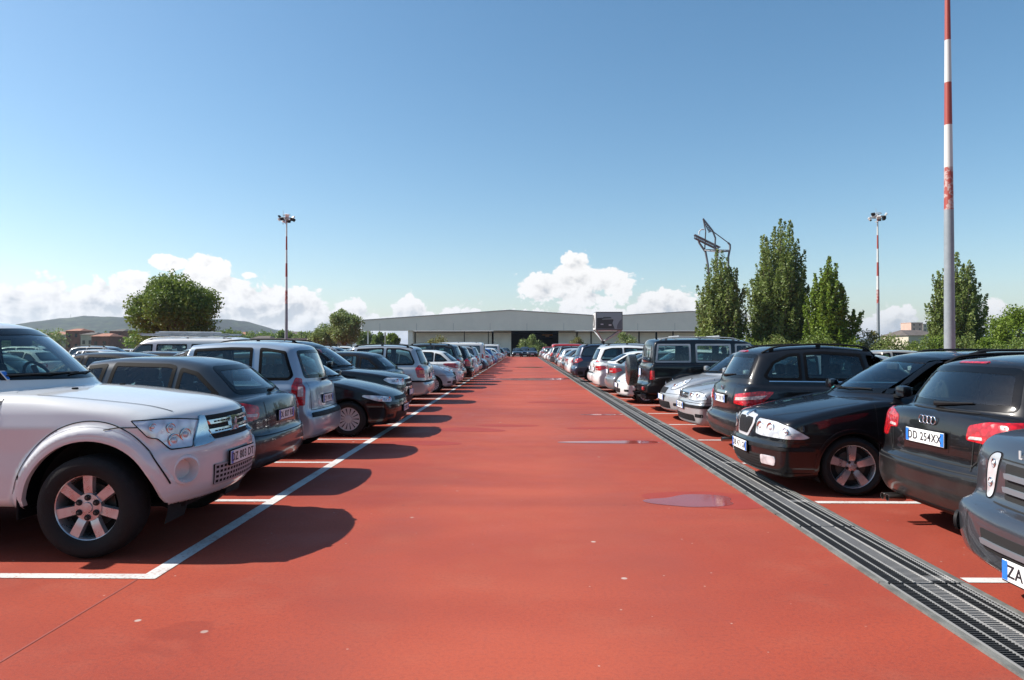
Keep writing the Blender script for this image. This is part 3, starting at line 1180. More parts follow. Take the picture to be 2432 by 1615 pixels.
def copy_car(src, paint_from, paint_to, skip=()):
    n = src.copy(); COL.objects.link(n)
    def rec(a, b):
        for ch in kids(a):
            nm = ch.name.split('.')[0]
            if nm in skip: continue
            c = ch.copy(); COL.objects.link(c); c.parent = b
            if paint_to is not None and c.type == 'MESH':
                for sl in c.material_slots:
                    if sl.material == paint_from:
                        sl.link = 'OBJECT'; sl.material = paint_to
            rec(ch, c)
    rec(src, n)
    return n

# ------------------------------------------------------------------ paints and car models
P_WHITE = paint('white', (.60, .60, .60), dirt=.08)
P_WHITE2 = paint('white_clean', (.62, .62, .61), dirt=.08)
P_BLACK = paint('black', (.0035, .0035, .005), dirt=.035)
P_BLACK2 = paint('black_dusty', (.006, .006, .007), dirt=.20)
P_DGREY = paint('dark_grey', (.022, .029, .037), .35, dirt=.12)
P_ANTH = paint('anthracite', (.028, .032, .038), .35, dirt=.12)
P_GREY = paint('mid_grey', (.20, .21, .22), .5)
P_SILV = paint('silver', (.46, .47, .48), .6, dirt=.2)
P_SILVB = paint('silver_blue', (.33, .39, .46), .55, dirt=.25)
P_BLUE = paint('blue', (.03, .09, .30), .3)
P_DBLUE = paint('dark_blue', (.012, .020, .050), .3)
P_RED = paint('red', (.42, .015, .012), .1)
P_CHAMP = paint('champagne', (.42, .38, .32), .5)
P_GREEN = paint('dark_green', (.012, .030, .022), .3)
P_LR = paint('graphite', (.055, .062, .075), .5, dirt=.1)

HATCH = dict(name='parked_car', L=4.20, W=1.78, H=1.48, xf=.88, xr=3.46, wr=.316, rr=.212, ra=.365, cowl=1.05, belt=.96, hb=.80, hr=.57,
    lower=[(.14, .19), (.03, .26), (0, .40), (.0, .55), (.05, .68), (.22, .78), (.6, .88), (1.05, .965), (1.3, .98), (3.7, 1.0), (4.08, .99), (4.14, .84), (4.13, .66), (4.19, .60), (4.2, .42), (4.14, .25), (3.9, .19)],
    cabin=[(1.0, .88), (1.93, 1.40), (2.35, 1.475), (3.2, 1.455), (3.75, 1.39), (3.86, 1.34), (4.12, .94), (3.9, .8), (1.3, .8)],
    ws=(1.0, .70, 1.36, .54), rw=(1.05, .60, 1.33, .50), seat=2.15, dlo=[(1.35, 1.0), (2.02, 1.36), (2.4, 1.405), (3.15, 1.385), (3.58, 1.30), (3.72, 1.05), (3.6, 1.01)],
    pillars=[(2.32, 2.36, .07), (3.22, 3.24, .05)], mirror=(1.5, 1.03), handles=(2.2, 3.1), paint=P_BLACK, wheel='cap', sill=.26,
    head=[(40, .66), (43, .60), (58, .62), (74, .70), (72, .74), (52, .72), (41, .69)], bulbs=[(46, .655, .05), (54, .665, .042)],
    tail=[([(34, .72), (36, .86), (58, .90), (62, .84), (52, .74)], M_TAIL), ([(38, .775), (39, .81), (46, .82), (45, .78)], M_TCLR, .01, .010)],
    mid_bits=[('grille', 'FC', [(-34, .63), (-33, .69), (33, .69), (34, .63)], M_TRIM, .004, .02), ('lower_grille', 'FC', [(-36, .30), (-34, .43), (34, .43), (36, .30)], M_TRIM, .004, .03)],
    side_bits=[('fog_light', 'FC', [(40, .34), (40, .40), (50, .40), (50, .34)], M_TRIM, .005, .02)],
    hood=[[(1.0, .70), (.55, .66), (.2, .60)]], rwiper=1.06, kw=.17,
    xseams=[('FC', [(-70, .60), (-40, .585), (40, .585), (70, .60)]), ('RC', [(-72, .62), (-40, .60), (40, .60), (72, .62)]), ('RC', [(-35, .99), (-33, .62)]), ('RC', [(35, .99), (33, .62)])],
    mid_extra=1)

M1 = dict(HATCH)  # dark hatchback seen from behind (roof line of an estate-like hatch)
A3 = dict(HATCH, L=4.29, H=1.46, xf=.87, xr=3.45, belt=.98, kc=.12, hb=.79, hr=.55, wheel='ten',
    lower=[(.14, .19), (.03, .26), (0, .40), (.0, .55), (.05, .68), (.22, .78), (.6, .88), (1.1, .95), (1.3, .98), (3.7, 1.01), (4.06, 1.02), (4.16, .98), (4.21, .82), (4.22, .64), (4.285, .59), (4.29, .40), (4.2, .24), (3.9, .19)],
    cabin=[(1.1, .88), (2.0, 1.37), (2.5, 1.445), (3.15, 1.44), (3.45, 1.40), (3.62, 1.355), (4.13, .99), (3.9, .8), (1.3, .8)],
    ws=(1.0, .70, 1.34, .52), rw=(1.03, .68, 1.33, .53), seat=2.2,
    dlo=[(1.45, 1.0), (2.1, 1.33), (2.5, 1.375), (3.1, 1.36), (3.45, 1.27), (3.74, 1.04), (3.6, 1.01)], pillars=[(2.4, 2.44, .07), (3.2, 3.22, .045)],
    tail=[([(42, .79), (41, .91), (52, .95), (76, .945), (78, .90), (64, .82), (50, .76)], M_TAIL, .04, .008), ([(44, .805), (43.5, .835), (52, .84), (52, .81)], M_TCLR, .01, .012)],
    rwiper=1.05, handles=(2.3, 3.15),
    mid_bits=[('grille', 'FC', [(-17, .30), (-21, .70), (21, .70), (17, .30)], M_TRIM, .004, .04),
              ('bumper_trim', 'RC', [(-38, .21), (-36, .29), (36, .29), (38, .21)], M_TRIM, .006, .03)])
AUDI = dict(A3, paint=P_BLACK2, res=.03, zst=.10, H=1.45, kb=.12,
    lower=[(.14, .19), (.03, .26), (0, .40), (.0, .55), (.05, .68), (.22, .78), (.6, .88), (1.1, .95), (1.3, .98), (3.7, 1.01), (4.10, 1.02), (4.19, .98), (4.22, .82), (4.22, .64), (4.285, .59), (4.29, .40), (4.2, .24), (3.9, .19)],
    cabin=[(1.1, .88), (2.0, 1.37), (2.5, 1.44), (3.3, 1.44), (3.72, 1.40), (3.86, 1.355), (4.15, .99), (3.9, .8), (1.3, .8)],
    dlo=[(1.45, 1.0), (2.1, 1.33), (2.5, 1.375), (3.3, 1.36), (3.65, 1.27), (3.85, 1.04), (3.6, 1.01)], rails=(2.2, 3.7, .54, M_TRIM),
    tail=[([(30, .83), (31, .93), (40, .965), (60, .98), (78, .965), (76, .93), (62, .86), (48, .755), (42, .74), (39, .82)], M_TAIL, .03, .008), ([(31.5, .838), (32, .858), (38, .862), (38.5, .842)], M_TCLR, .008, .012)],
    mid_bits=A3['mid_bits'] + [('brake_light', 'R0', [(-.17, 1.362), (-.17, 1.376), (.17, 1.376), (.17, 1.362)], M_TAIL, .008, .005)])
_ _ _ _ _
## Objective:
Starting at the top of the listing above, please restate word for word each line up to and including the one that holds "P_LR = paint('graphite', (.055, .062, .075), .5, dirt=.1)", omitting every image.

## Full answer:
Keep writing the Blender script for this image. This is part 3, starting at line 1180. More parts follow. Take the picture to be 2432 by 1615 pixels.
def copy_car(src, paint_from, paint_to, skip=()):
    n = src.copy(); COL.objects.link(n)
    def rec(a, b):
        for ch in kids(a):
            nm = ch.name.split('.')[0]
            if nm in skip: continue
            c = ch.copy(); COL.objects.link(c); c.parent = b
            if paint_to is not None and c.type == 'MESH':
                for sl in c.material_slots:
                    if sl.material == paint_from:
                        sl.link = 'OBJECT'; sl.material = paint_to
            rec(ch, c)
    rec(src, n)
    return n

# ------------------------------------------------------------------ paints and car models
P_WHITE = paint('white', (.60, .60, .60), dirt=.08)
P_WHITE2 = paint('white_clean', (.62, .62, .61), dirt=.08)
P_BLACK = paint('black', (.0035, .0035, .005), dirt=.035)
P_BLACK2 = paint('black_dusty', (.006, .006, .007), dirt=.20)
P_DGREY = paint('dark_grey', (.022, .029, .037), .35, dirt=.12)
P_ANTH = paint('anthracite', (.028, .032, .038), .35, dirt=.12)
P_GREY = paint('mid_grey', (.20, .21, .22), .5)
P_SILV = paint('silver', (.46, .47, .48), .6, dirt=.2)
P_SILVB = paint('silver_blue', (.33, .39, .46), .55, dirt=.25)
P_BLUE = paint('blue', (.03, .09, .30), .3)
P_DBLUE = paint('dark_blue', (.012, .020, .050), .3)
P_RED = paint('red', (.42, .015, .012), .1)
P_CHAMP = paint('champagne', (.42, .38, .32), .5)
P_GREEN = paint('dark_green', (.012, .030, .022), .3)
P_LR = paint('graphite', (.055, .062, .075), .5, dirt=.1)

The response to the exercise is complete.